Born in Russia, UMW sophomore Katia Savelyeva has called America home for most of her life. But the English major sometimes wonders what it would be like had she stayed in St. Petersburg.
“I hope I’d still do things that don’t require as much bravery here in the United States,” said Savelyeva, who read aloud on Campus Walk Wednesday from a young adult book that was banned in an American school district, as part of Mary Washington’s annual Read Out event.
Held every September, this national awareness campaign by the American Library Association (ALA) and other organizations puts a spotlight on attempts to censor, challenge and ban books in libraries and schools. A collection of events and displays across campus this week highlights the need to “keep the light on” and celebrate the freedom to express all ideas.

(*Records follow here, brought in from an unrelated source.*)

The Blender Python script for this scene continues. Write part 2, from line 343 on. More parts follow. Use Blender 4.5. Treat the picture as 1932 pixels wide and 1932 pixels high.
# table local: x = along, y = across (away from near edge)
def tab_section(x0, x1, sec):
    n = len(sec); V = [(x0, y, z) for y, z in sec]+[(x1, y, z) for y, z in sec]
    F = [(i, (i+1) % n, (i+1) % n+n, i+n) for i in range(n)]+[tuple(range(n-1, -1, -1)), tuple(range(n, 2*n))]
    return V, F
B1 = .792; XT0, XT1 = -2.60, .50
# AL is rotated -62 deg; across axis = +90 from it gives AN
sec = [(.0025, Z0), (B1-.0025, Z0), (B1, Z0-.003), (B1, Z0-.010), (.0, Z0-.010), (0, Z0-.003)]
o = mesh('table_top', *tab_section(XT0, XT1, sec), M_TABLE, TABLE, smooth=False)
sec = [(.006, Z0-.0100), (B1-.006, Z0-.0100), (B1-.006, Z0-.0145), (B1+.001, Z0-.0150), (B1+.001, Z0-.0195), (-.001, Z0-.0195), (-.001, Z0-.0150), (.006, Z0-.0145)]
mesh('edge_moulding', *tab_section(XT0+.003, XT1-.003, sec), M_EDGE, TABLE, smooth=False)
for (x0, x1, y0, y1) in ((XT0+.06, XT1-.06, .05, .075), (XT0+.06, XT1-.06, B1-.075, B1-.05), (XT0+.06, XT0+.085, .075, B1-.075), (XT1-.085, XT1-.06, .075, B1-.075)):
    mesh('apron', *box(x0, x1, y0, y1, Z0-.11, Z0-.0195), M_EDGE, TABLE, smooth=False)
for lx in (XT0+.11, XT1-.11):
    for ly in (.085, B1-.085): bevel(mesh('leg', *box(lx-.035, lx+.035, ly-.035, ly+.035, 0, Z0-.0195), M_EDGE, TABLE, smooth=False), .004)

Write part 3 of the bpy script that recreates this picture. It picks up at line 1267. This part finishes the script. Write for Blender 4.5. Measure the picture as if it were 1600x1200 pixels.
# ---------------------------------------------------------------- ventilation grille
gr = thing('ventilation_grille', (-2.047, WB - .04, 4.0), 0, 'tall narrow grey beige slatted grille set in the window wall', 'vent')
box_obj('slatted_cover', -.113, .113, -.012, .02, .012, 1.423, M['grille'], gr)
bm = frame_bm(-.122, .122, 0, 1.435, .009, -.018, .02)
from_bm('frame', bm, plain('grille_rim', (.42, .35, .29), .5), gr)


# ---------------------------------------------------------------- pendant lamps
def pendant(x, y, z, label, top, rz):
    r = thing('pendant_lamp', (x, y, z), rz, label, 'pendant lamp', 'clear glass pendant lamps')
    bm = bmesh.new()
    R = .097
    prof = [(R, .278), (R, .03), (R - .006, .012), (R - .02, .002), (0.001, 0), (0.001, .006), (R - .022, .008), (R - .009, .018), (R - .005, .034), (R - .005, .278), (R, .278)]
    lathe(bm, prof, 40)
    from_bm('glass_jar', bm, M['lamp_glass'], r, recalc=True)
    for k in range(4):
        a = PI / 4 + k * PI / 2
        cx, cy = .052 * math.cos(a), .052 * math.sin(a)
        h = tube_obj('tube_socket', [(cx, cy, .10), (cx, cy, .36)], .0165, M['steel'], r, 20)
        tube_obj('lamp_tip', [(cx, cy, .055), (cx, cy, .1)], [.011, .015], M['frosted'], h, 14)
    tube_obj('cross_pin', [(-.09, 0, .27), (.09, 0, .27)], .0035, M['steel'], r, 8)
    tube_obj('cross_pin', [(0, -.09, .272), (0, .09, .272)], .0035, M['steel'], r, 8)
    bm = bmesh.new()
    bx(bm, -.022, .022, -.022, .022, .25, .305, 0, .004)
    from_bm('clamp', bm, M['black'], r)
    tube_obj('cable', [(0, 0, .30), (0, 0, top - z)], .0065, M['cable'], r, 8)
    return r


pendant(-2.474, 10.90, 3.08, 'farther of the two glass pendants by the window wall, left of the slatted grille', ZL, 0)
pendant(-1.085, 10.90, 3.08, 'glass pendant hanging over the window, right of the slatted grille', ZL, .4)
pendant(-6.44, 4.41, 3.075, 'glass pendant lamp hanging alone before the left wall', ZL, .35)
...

Banned Books Week began in the 1980s as the Supreme Court weighed whether school officials could prohibit the reading of books based solely on their content. They can’t, but numerous books are challenged each year in schools nationwide.
In celebration, students, staff, faculty and administrators – including Provost Nina Mikhalevsky, Associate Vice President and Dean of Student Life Cedric Rucker, and Associate Professor of Education Janine Davis – gathered in front of Lee Hall this morning to read excerpts from banned books. The English department will also focus on censored literature in its weekly poetry and prose reading this afternoon from 5 to 6 p.m. in Combs Hall.
Teaching high school English in California, it was almost unheard of for books to be challenged in her school district, Davis said. But when she moved to Virginia, her new school presented her with a long list of literature she couldn’t use in her classroom.
“I was shocked,” said Davis, who read from Jeannette Walls’ The Glass Castle, challenged for featuring sexual assault, alcoholism and abuse. “It’s by reading books involving difficult personal stories that we can begin to imagine what it’s like to live in a world that is different from our own – or, for some, to see themselves reflected in these works.”
Classics often make the ALA’s list of books that have faced objections – Of Mice and Men, The Catcher in the Rye and To Kill a Mockingbird are on there, as well as children’s books like the Captain Underpants and Skippyjon Jones series. Those recently challenged often include LGBT themes or characters, or people of color or those with disabilities, said James Pape, outreach librarian with Simpson Library, which sponsors the Read Out event along with the UMW Bookstore; Department of English, Linguistics and Communication; and the Office of Student Activities and Engagement.
That’s why Savelyeva volunteered to read. Assistant Professor of Writing and Digital Studies Brenta Blevins approached her after Savelyeva wrote an article on young adult LGBT fiction in UMW’s student newspaper, The Blue & Gray Press.
“At Mary Washington, we’re educating members of a society that needs to grapple now and in the future with serious concerns facing humanity,” Blevins said. “We must engage with diverse perspectives to solve these problems.”
At the Read Out event, Savelyeva shared an excerpt from emily m. danforth’s The Miseducation of Cameron Post. After she came out in 2015, Savelyeva read the coming-of-age novel about a teenager in rural Montana who discovers her homosexuality. It had been removed from an honors program reading list by a Delaware school district a year earlier.
Many focus on the book’s intense passages, such as when the teen is sent to a conversion camp, said Savelyeva. She chose to read the opening chapter, featuring the protagonist’s first kiss. Cameron soon learns her parents have died in a car crash, leaving the experiences intertwined in her memory.
“Her world breaks wide open and you begin to understand her as a character,” said Savelyeva, who aspires to the “sense of peace and freedom Cameron feels in the last chapter.”
Everyone has a right to share their opinions, and it’s OK to disagree with or criticize a book, said Savelyeva.
“But we won’t have the opportunity to do even that if books are pulled off the shelves.”